§ What the task requires:
Identify the lines bearing the string "random" and gather them.

§ Exercise materials:
- - - - - - -

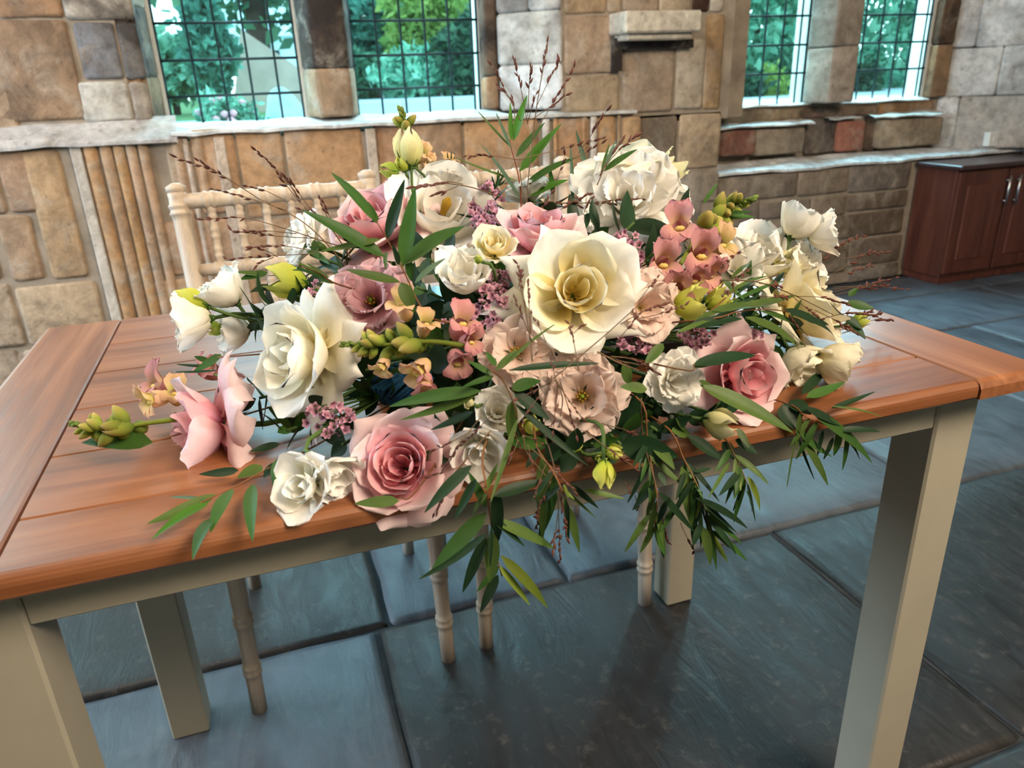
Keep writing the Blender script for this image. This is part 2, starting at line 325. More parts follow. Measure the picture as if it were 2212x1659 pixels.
# right bay: lower courses, stepped stones, window sill stones
YB = 2.66; C2 = [(146, 134, 122), (158, 142, 124), (138, 128, 120), (128, 112, 96)]
for a in [(1552, 1722, 378, 432, 0), (1725, 1832, 368, 420, 1), (1836, 1966, 352, 412, 2), (1552, 1640, 436, 492, 2), (1642, 1750, 434, 470, 0), (1752, 1828, 424, 468, 1), (1832, 1960, 416, 452, 3),
          (1560, 1690, 496, 540, 3), (1692, 1800, 474, 530, 2), (1804, 1950, 458, 510, 3), (1560, 1700, 544, 600, 2), (1704, 1830, 534, 596, 3), (1834, 1945, 514, 570, 3), (1834, 1940, 574, 604, 2)]:
    blk(wall, *a[:4], YB, C2[a[4]], .35)
for a in [(1560, 1632, 282, 336, 2.80, (150, 104, 92), .3), (1634, 1738, 278, 334, 2.80, (158, 146, 134), .35), (1741, 1808, 256, 332, 2.86, (112, 104, 100), .95), (1812, 1868, 262, 326, 2.83, (168, 112, 96), .1),
          (1870, 1902, 250, 326, 2.86, (140, 120, 104), .6), (1905, 2034, 256, 316, 2.80, (166, 148, 124), .25), (1558, 1730, 236, 264, 2.87, (150, 132, 110), .5), (1733, 1810, 230, 254, 2.87, (132, 112, 98), .6),
          (1812, 1898, 228, 250, 2.87, (146, 122, 100), .4), (1900, 2016, 220, 248, 2.87, (160, 122, 86), .4)]:
    blk(wall, *a[:4], a[4], a[5], a[6], 0, .09)
# right splayed reveal
o = np.array([4.02, 2.90, 0]); e = np.array([4.46, 2.56, 0]); L = np.linalg.norm(e-o); u = (e-o)/L; n = np.array([u[1], -u[0], 0])
for v0, v1, sp in ((.655, .93, [.25, 1]), (.93, 1.18, [.55, 1]), (1.18, 1.42, [.3, .75, 1]), (1.42, 1.8, [.5, 1]), (1.8, 2.3, [.6, 1])):
    a = 0
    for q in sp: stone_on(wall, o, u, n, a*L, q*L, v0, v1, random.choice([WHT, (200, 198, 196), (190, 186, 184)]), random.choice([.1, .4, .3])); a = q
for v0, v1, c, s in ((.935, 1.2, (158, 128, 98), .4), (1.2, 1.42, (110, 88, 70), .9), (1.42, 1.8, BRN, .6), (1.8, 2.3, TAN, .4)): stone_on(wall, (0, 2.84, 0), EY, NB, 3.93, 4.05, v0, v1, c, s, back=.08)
for x0, x1 in ((.03, 1.40), (2.63, 3.92), (-2.05, -.92)): courses(wall, (0, 2.68, 0), EY, NB, x0, x1, 2.3, 2.9, .3, .45, [TAN, PALE, BRN])
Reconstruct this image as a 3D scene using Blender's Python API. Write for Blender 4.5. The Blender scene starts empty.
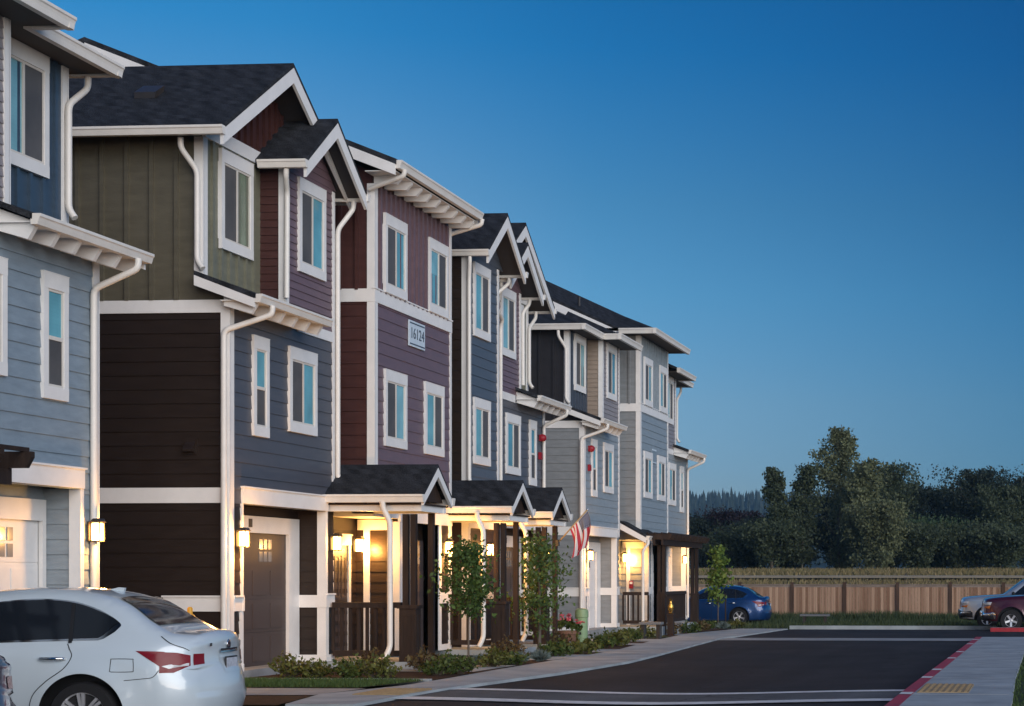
import bpy, bmesh, math, random
from mathutils import Vector, Matrix, noise as mnoise
R = math.radians
scene = bpy.context.scene
COL = scene.collection
rnd = random.Random(7)

# ------------------------------------------------------------------ helpers
def tag(o, label=None, cat=None, group=None, kind=None):
    if label: o['label'] = label
    if cat: o['category'] = cat
    if group: o['group'] = group
    if kind: o['kind'] = kind
    return o

def thing(name, label, cat, loc=(0, 0, 0), rz=0.0, group=None):
    o = bpy.data.objects.new(name, None)
    o.empty_display_size = 0.2
    COL.objects.link(o)
    o.location = loc
    o.rotation_euler = (0, 0, rz)
    return tag(o, label, cat, group)

class MB:
    """collects faces, then links them as ONE mesh object"""
    def __init__(s):
        s.v = []; s.f = []; s.m = []; s.cur = 0
    def mat(s, i):
        s.cur = i; return s
    def add(s, vs, fs):
        b = len(s.v)
        s.v.extend([tuple(p) for p in vs])
        for f in fs:
            s.f.append(tuple(b + i for i in f)); s.m.append(s.cur)
        return s
    def quad(s, a, b, c, d):
        return s.add([a, b, c, d], [(0, 1, 2, 3)])
    def box(s, x0, x1, y0, y1, z0, z1):
        x0, x1 = min(x0, x1), max(x0, x1); y0, y1 = min(y0, y1), max(y0, y1); z0, z1 = min(z0, z1), max(z0, z1)
        vs = [(x0, y0, z0), (x1, y0, z0), (x1, y1, z0), (x0, y1, z0), (x0, y0, z1), (x1, y0, z1), (x1, y1, z1), (x0, y1, z1)]
        return s.add(vs, [(0, 3, 2, 1), (4, 5, 6, 7), (0, 1, 5, 4), (1, 2, 6, 5), (2, 3, 7, 6), (3, 0, 4, 7)])
    def prism(s, pts, vec):
        n = len(pts); vec = Vector(vec)
        a = [Vector(p) for p in pts]; b = [p + vec for p in a]
        nrm = Vector((0, 0, 0))
        for i in range(n):
            nrm += a[i].cross(a[(i + 1) % n])
        fl = nrm.dot(vec) < 0
        lo = tuple(range(n)) if fl else tuple(reversed(range(n)))
        hi = tuple(reversed(range(n, 2 * n))) if fl else tuple(range(n, 2 * n))
        sides = [((i + 1) % n, i, n + i, n + (i + 1) % n) if fl else (i, (i + 1) % n, n + (i + 1) % n, n + i) for i in range(n)]
        return s.add(a + b, [lo, hi] + sides)
    def beam(s, p, q, w, h, up=(0, 0, 1)):
        p = Vector(p); q = Vector(q); d = (q - p).normalized()
        side = d.cross(Vector(up)).normalized(); u = side.cross(d)
        c = [side * (w / 2) + u * (h / 2), -side * (w / 2) + u * (h / 2), -side * (w / 2) - u * (h / 2), side * (w / 2) - u * (h / 2)]
        vs = [p + k for k in c] + [q + k for k in c]
        return s.add(vs, [(3, 2, 1, 0), (4, 5, 6, 7), (0, 1, 5, 4), (1, 2, 6, 5), (2, 3, 7, 6), (3, 0, 4, 7)])
    def tube(s, pts, r, n=8, r2=None, cap=True):
        pts = [Vector(p) for p in pts]; k = len(pts); b = len(s.v)
        ref = None
        for i, p in enumerate(pts):
            d = (pts[min(i + 1, k - 1)] - pts[max(i - 1, 0)]).normalized()
            if ref is None:
                ref = Vector((1, 0, 0)) if abs(d.x) < .8 else Vector((0, 1, 0))
            a = (ref - d * ref.dot(d)).normalized(); ref = a; c = d.cross(a)
            rr = r if r2 is None else r + (r2 - r) * i / max(1, k - 1)
            for j in range(n):
                t = 2 * math.pi * (j + .5) / n
                s.v.append(tuple(p + (a * math.cos(t) + c * math.sin(t)) * rr))
        for i in range(k - 1):
            for j in range(n):
                s.f.append((b + i * n + j, b + i * n + (j + 1) % n, b + (i + 1) * n + (j + 1) % n, b + (i + 1) * n + j)); s.m.append(s.cur)
        if cap:
            s.f.append(tuple(b + j for j in reversed(range(n)))); s.m.append(s.cur)
            s.f.append(tuple(b + (k - 1) * n + j for j in range(n))); s.m.append(s.cur)
        return s
    def lathe(s, prof, c, n=20):
        b = len(s.v); k = len(prof)
        for r, z in prof:
            for j in range(n):
                t = 2 * math.pi * j / n
                s.v.append((c[0] + r * math.cos(t), c[1] + r * math.sin(t), c[2] + z))
        for i in range(k - 1):
            for j in range(n):
                s.f.append((b + i * n + j, b + i * n + (j + 1) % n, b + (i + 1) * n + (j + 1) % n, b + (i + 1) * n + j)); s.m.append(s.cur)
        s.f.append(tuple(b + j for j in reversed(range(n)))); s.m.append(s.cur)
        s.f.append(tuple(b + (k - 1) * n + j for j in range(n))); s.m.append(s.cur)
        return s
    def build(s, name, mats, parent=None, smooth=False, angle=None, loc=None):
        me = bpy.data.meshes.new(name)
        me.from_pydata(s.v, [], s.f)
        if not isinstance(mats, (list, tuple)): mats = [mats]
        for m in mats: me.materials.append(m)
        if len(mats) > 1:
            me.polygons.foreach_set('material_index', s.m)
        if smooth:
            me.polygons.foreach_set('use_smooth', [True] * len(me.polygons))
            if angle: 
                me.update(); me.set_sharp_from_angle(angle=R(angle))
        me.update()
        o = bpy.data.objects.new(name, me)
        COL.objects.link(o)
        if parent: o.parent = parent
        if loc: o.location = loc
        return o

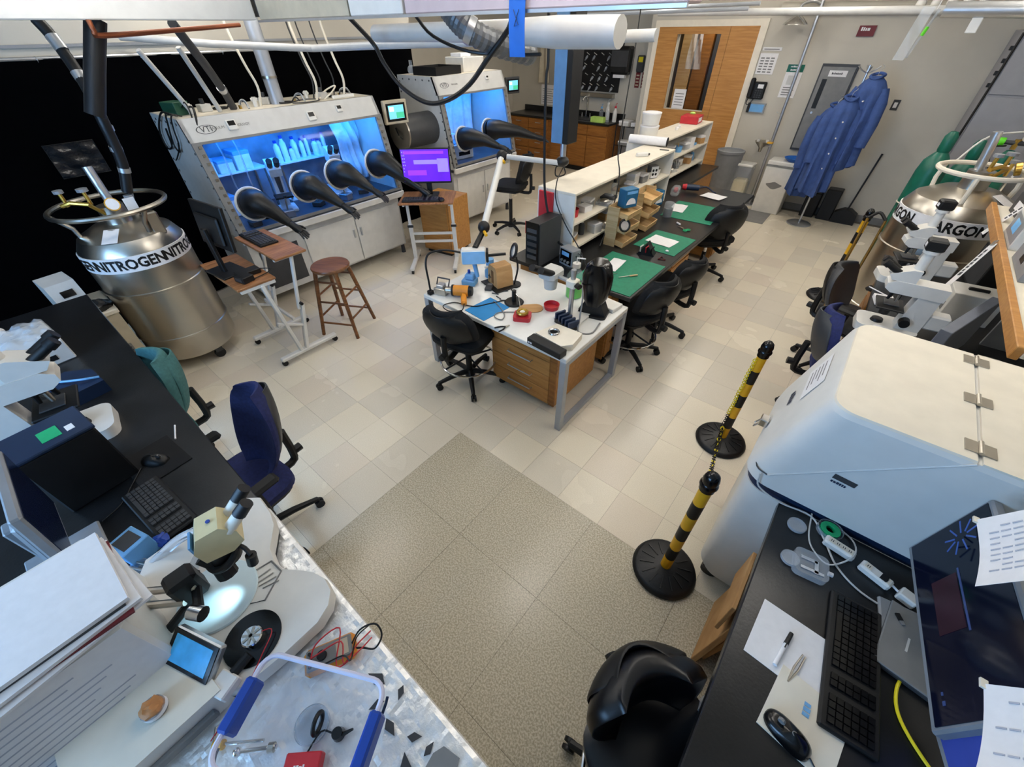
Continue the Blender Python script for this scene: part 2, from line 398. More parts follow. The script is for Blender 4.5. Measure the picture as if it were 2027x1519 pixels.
# ceiling lamps: rows of fluorescent fixtures
LM = mk('lamp_glow', '#FFFFFF', 0.5, var=0, emit=(1.0, 0.955, 0.89, 1), es=13.0*LAMP_POWER)
def lamp(x, y, lab):
    t = thing('ceiling_light', lab, 'ceiling light', (x, y, 2.86), group='fluorescent ceiling fixtures')
    mb = MB(); mb.prism([(-.022, .1), (.022, .1), (.03, .045), (-.03, .045)], -.65, .65, RX(PI/2)); mb.build('housing', 'white', t)
    for s in (-.06, .06): MB().cyl((s, -.61, .03), (s, .61, .03), .019, n=10).build('tube', LM, t)
    for s in (-.5, .5): MB().cyl((0, s, .1), (0, s, ZC-2.86), .006, n=6).build('hanger', 'alu', t)
k = 0
for x, ys in ((-4.75, (1.9, 5.2)), (-3.0, (.6, 3.55, 6.85)), (-1.22, (1.9, 3.55, 5.2, 6.85)), (.55, (2.6, 5.2))):  # stool and argon tank rows are added as fill light
    for y in ys:
        k += 1
        lamp(x, y, 'suspended twin-tube fluorescent ceiling light, %s row, %s from the back wall' % ({-4.75: 'glovebox', -3.0: 'stool', -1.22: 'work table', .55: 'added argon tank fill'}[x], {.6: 'first', 1.9: 'second', 2.6: 'middle', 3.55: 'third', 5.2: 'fourth', 6.85: 'fifth'}[y]))
# ================================================================= LEFT WALL: CURTAIN, GLOVEBOXES, TANK
mb = MB()
def cf(u, v):
    y = -2.5+u*7.05; a = math.sin(y*9.0)*.022+math.sin(y*23+1)*.012
    return (-5.52+a*(0.5+0.5*(1-v)), y, 0.02+v*(2.2-0.02))
mb.grid(cf, 150, 6, (-.008, 0, 0))
t = thing('curtain', 'floor-length black curtain hanging along the wall behind the gloveboxes', 'curtain', (-5.52, 1.0, 0))
mb.build('fabric', 'curtain', t, (5.52, -1.0, 0))
MB().cyl((-5.52, -2.5, 2.205), (-5.52, 4.55, 2.205), .012, n=8).build('rail', 'alu', t, (5.52, -1.0, 0))
for y in [-2.4+i*.35 for i in range(20)]: MB().torus((-5.52, y, 2.2), .018, .003, 12, 5, RX(PI/2)).build('curtain_ring', 'alu', t, (5.52, -1.0, 0))
gm = mk('box_glass', '#0A1018', 0.04, var=0, alpha=0.12)
mk('glow_blue', '#BFE4FF', 0.4, var=0, emit=(0.1, 0.45, 1.0, 1), es=5.0)
mk('box_in', '#7E93A8', 0.3, var=0.25, vs=5, bump=.3, bs=9); mk('box_deck', '#3A434D', 0.35, var=0.3, vs=9)
def finger_glove(mb, p, d, n, sc=1.0):
    """small limp hand at p pointing along d"""
    d = V(d).normalized(); n = V(n); s = d.cross(n).normalized(); n = s.cross(d).normalized()
    p = V(p)
    mb.tube([p-d*.06*sc, p-d*.02*sc, p+d*.03*sc, p+d*.07*sc], [.028*sc, .03*sc, .034*sc, .024*sc], 8)
    for i, (o, l) in enumerate(((-.027, .055), (-.009, .07), (.009, .075), (.026, .06))):
        a = p+d*.06*sc+s*o*sc
        mb.tube([a, a+d*l*.5*sc+s*o*.3*sc-n*.004, a+d*l*sc+s*o*.5*sc-n*.016*sc], [.0105*sc, .010*sc, .007*sc], 6)
    a = p+d*.0*sc-s*.028*sc
    mb.tube([a, a+d*.03*sc-s*.03*sc, a+d*.06*sc-s*.034*sc], [.012*sc, .011*sc, .008*sc], 6)
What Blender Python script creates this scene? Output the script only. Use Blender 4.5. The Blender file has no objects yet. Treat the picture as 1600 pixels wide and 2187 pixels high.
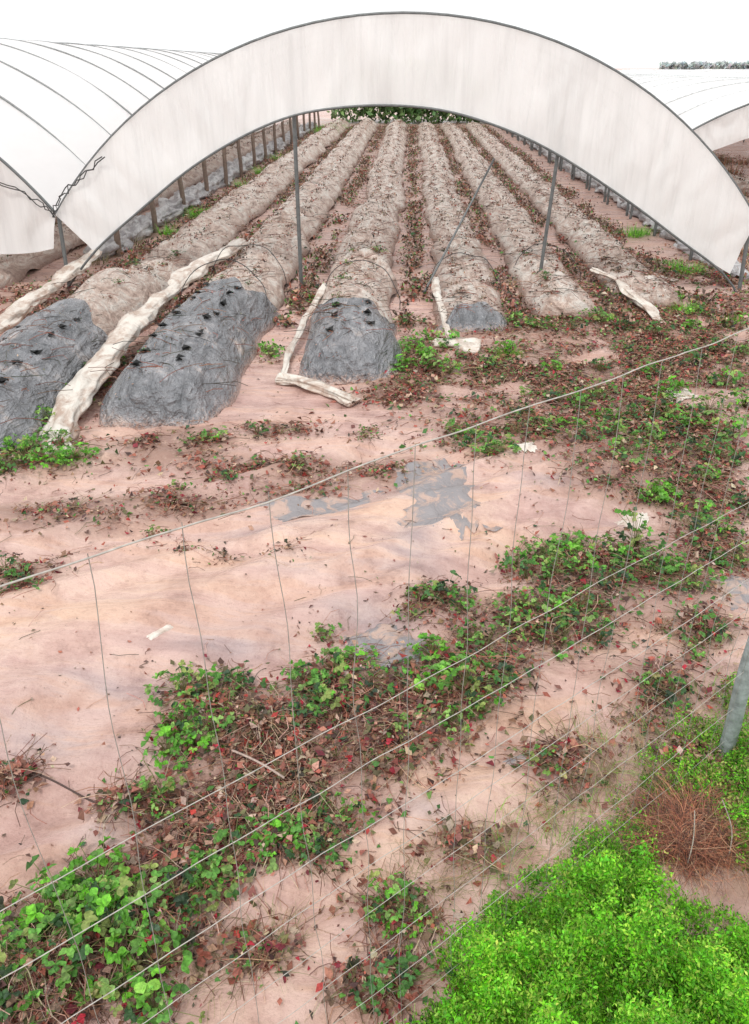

- - - - - - -

§ Output:
    for q in sp: stone_on(wall, o, u, n, a*L, q*L, v0, v1, random.choice([WHT, (200, 198, 196), (190, 186, 184)]), random.choice([.1, .4, .3])); a = q
import bpy, bmesh, math, random
rnd = random.Random(7)